Stratton is writing a book about the issue, Streaming Justice: true crime and wrongful conviction in the streaming age, and says victims are often left out of the conversation in true crime.
Actor and first-time director Anna Kendrick of Netflix film Woman of the Hour, about American serial killer Rodney Alcala, felt so uncomfortable making money from real-life crimes of that nature she donated her payment to anti-violence charities.
Mr Bates Vs the Post Office, which dramatised the Post Office scandal in Britain, had significant real-life repercussions. The ITV series told the story of the thousands of postmasters wrongly convicted of theft and fraud – at least four took their own lives. The discrepancies were caused by a faulty accounting system operated by Fujitsu.
Described by The Economist as “Britain’s worst miscarriage of justice”, action was taken only after the show screened: it shone a light on a parliamentary inquiry into the case and led to laws providing compensation, and the overturning of wrongful convictions.

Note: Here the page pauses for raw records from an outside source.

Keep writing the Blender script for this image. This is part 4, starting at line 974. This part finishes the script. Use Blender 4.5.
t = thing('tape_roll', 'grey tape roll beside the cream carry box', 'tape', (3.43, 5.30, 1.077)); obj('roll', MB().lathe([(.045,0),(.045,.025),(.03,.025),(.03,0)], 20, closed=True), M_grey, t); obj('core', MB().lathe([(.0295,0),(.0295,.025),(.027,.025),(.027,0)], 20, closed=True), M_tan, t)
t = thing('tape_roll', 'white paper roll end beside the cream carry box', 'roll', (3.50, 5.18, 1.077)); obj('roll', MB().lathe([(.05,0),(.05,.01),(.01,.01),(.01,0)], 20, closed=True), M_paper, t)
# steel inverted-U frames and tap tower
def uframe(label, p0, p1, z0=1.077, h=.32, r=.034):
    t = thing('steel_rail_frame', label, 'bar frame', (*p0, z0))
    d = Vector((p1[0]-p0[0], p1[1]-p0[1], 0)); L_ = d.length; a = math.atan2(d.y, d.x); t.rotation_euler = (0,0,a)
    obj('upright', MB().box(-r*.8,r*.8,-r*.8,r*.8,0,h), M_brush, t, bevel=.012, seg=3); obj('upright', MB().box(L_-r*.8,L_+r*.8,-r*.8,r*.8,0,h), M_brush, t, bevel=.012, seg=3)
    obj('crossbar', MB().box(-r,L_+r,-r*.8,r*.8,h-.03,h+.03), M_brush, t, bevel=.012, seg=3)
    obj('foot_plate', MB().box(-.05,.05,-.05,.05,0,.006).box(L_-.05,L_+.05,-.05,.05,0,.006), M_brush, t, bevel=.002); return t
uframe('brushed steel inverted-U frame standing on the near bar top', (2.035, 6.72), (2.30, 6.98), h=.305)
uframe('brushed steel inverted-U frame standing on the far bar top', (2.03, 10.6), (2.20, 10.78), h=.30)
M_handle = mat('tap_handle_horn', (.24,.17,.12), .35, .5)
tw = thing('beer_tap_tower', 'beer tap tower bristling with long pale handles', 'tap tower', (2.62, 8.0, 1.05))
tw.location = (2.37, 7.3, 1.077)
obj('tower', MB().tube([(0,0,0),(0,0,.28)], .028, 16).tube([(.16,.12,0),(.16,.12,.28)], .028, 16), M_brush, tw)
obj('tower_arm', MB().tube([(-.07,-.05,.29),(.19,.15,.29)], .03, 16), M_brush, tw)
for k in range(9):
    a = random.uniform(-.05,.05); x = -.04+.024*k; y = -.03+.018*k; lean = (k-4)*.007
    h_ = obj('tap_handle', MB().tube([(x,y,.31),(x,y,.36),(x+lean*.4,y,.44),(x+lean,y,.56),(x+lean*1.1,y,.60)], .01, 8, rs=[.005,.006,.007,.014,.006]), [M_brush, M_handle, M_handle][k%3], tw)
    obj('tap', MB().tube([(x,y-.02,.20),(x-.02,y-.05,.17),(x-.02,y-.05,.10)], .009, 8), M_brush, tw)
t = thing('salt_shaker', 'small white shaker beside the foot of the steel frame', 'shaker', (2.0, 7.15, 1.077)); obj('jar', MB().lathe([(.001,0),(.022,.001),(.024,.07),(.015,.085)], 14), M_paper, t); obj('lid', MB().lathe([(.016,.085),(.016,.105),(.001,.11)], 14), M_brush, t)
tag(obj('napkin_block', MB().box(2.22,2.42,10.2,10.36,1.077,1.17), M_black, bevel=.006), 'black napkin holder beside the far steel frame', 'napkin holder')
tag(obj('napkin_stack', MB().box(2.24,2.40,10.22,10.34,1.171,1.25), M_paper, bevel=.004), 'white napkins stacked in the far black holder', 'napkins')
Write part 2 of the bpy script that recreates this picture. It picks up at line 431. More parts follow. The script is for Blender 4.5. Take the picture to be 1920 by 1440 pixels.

One of the earliest true-crime podcasts to resonate globally featured Adnan Syed, the 18-year-old convicted of murdering his high school girlfriend Hai Min Lee in Baltimore in 2000; he always proclaimed his innocence. Revelations in the first series of Serial, the NPR podcast released in 2014, cast doubt over the verdict. In 2022, Syed successfully appealed his sentence and was finally freed.
Monsters and Serial are examples of what often happens when true-crime cases hit the headlines, according to Stratton. There’s a commercial imperative to making these programs, too, he says. “You watch and listen to these productions, and you stream them or binge them really quickly. There’s usually a next step, but audiences don’t usually flow into that.”
Those telling true-crime stories like to provide audiences with a resolution, but the reality is rarely that simple. The most common outcome for the convicted person, such as Adnan Syed, is ongoing legal action hanging over their head. Despite his successful appeal and all charges being dropped in 2022, in 2023 they were reinstated and a new hearing ordered.
It’s very rare that we can draw a direct line that says a show led to a major breakthrough in a case, Stratton says, but it’s important for people to be heard, including those committed of crimes. “Even if you’re still in jail, how you are portrayed and your story being told can be really beneficial.”